L’Associazione Salerno 1943 richiede, così come sta accadendo per il sommergibile “Scirè”, che anche il sommergibile “Velella” venga formalmente riconosciuto quale “Sacrario militare subacqueo” nonchè preservato e ricordato affinchè il sacrificio dei 51 marinai inabissatisi con lo stesso non venga dimenticato.
Ricordare il sommergibile Velella: la proposta
Così come chiarito l’11 luglio del 1998 dall’allora Ministro della Difesa, dott. Beniamino Andreatta, si è ben a conoscenza che l’eventuale recupero di una qualsiasi unità del sommergibile Velella aprirebbe una casistica di difficile gestione in tema di relitti egualmente recuperabili dal fondo del mare.
Allo stesso tempo, nel rispetto della consolidata posizione della Marina Militare, in linea con le tradizioni di tutte le Marine del mondo, si è ben a conoscenza che un eventuale recupero dei relitti è considerato un immotivato turbamento del riposo di coloro che hanno donato la vita alla Patria trovando sepoltura nelle sue acque profonde. Per le ragioni di cui sopra, riconoscere il sommergibile come “Sacrario militare subacqueo” potrebbe rappresentare il substrato normativo su cui finalmente costruire nel tempo, a beneficio della Comunità tutta, un punto formale di ricordo in cui poter condividere una delle pagine più tristi e sanguinose della Seconda Guerra mondiale.
La storia del Velella
Il sommergibile Velella, varato nel 1937 nei Cantieri Navali di Monfalcone ed assegnato alla 42° Squadriglia Sommergibili di Taranto, era un sommergibile a doppio scafo, lungo 63,14 mt., largo 6,90 mt., armato di siluri, di un cannone da 100 mm nonché di quattro mitragliatrici antiaeree.

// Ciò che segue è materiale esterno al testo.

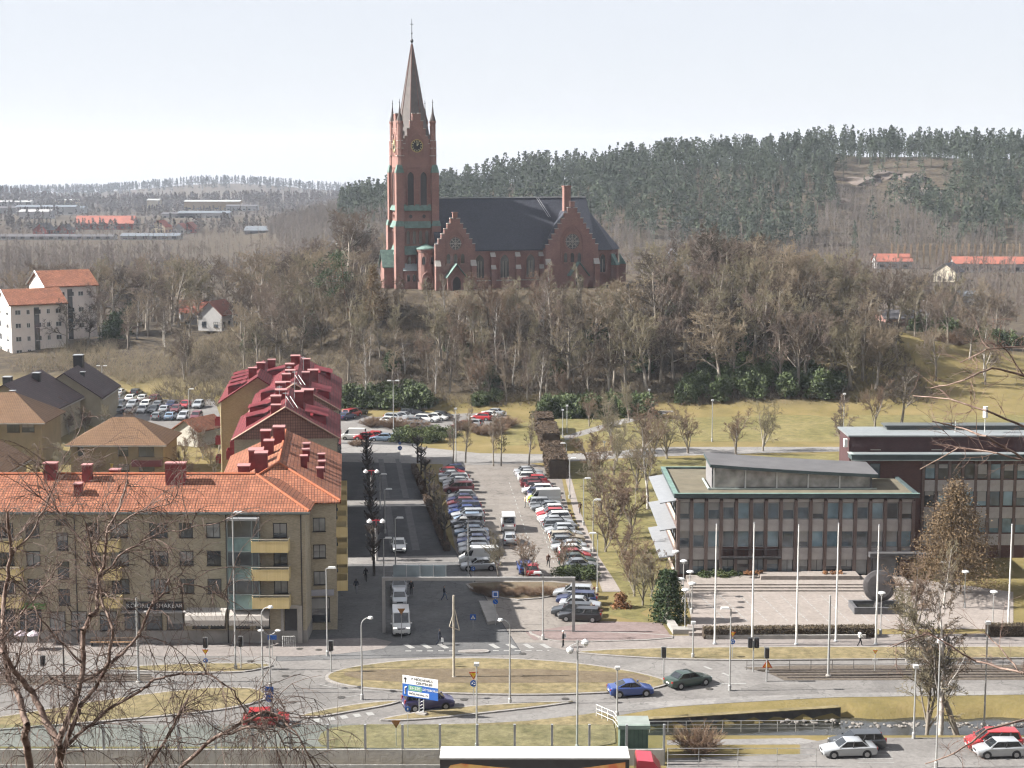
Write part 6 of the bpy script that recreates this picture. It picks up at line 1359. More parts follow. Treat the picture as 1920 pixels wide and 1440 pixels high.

La propulsione era assicurata da motori FIAT, grazie ai quali poteva raggiungere la velocità di 14 nodi in navigazione di superficie e di 8 nodi in immersione. Poteva raggiungere la profondità di circa 100 metri.
Fu impiegato nel mar Egeo, nel Mar Rosso e sulle coste dell’Africa settentrionale, nell’oceano Atlantico nonchè nel mar Mediterraneo. Nei primi giorni del settembre 1943, ormeggiato nel porto di Napoli, fu destinatario dell’ordine di sbarrare il percorso ad un convoglio nemico impegnato nel risalire le coste tirreniche alla volta di Salerno (cosiddetto “Piano Zeta”). Il Velella salpò dunque da Napoli il 7 settembre e non ne fece più ritorno. Da quella data e sino al 1948 dell’equipaggio del Velella non si seppe più nulla. Solo nel 1948, una Commissione militare anglo-italiana, riferì in merito alle sorti del Velella e del suo equipaggio. Il sommergibile aveva avuto, infatti, la sventura di incrociare proprio nei pressi di Punta Licosa una squadra navale della Royal Navy composta da due incrociatori, un cacciatorpediniere e un sommergibile.
Come affermato dal Colonnello Gerardo Severino, storico militare già Direttore del Museo della Guardia di Finanza sul blog-lab “Giorni di Storia” da cui traiamo alcuni passaggi della storia del sommergibile, il convoglio italiano ingaggiò battaglia nonostante l’inferiorità numerica per adempiere con coraggio al proprio dovere militare.
Erano le ore 19.53 del 7 settembre quando il Velella e il Benedetto Brin – che si dirigevano verso sud-ovest naviganti in emersione e alla distanza di circa un miglio l’uno dall’altro – passarono accanto al sommergibile inglese Shakespeare. Dei due sottomarini italiani quello a est dello Shakespeare, il Benedetto Brin, non si distingueva sullo sfondo ormai scuro della costa, mentre il Velella, che dal lato occidentale si stagliava contro gli ultimi bagliori del crepuscolo, era facilmente individuabile e raggiungibile. Fu così che alle ore 20.03, il sommergibile inglese, almeno secondo il resoconto del suo comandante, scagliò contro il Velella ben sei siluri, quattro dei quali colpirono l’obiettivo, affondandolo, nella posizione di 40° 15′ N e 14° 30′ E.
Il relitto del Velella è stato individuato da un gruppo di esperti subacquei (capeggiati da Rizia Ortolani) a circa 8-9 miglia da Punta Licosa, a 138 metri di profondità e ancora pressoché intatto soltanto il 13 maggio del 2003, a quasi sessant’anni dal suo affondamento. E’ ad oggi ricordato con una targa apposta nel porto di San Marco di Castellabate.